Мы привыкли к тому, что мать нас кормит с рождения своим соком, своим здоровьем, отдаёт тебе всё своё самое дорогое, терпит лишения, отказывает себе порой в самом необходимом, лишь бы ребёнку было хорошо. Мы с самого начала требуем от неё: дай. Отдай! И она отдаёт.

Отдаёт свои глаза, свои руки, свои мускулы и кожу, свои зубы, своё тело - всё отдаёт своему дитяти: расти, крепни, живи!
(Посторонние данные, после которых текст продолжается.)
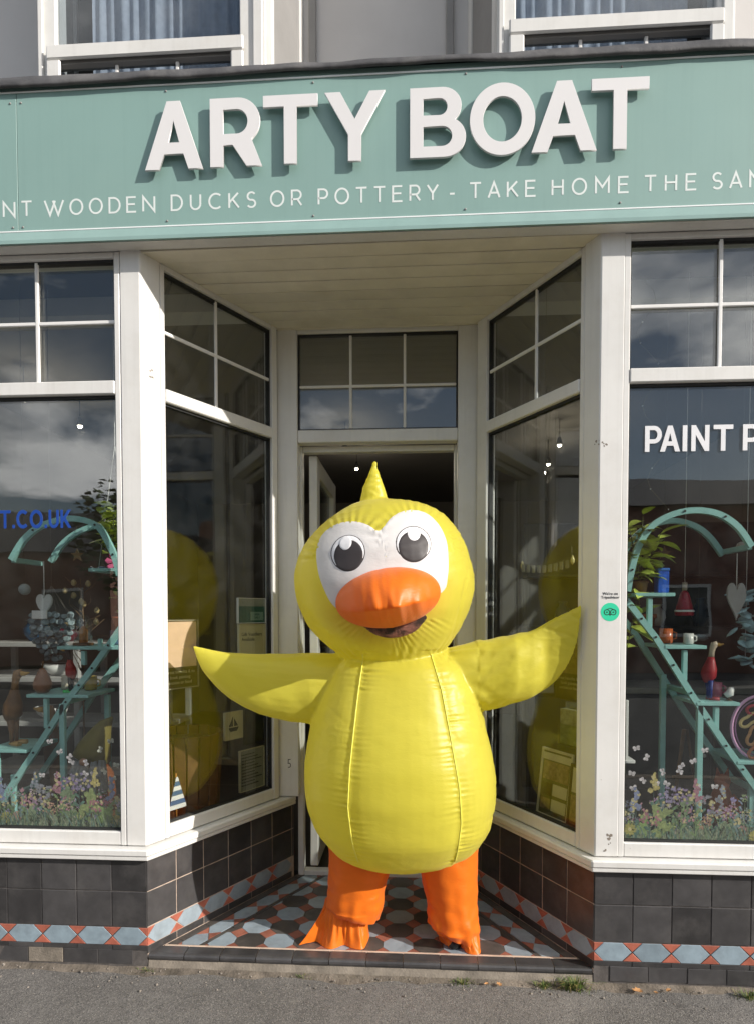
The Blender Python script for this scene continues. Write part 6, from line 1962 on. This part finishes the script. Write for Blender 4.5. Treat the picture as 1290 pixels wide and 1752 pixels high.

Мы это принимаем как само собой разумеющееся.

И вырастаем.

И крепнем.

И улетаем из родного гнезда.

Порой - навсегда.

И только иногда с досадой вспоминаем: чёрт побери, некогда было даже на похороны съездить, похоронили уже, пока вырвался...

А потом стареем.

Наши дети вырастают.

И мы удивляемся, почему дети наши стали такими чёрствыми, бесчувственными, грубыми, себялюбивыми.

Много я насмотрелся за свою жизнь на таких людей.

Это жестоко, но мне их было не жалко: они получили то, что хотели.

Слава богу, что чаша сия меня миновала.

Что-то я расчувствовался на старости лет.

Просто я хотел сказать, что отношение моё к учителю, к инструктору поначалу тоже было жёстким, и только потом я понял, что такое инструктор: даже в жёсткой жизни военного лётчика инструктор у меня почему-то ассоциировался с образом матери.

На первый взгляд - вроде как несовместимое сравнение, но я ничего с собой поделать не могу.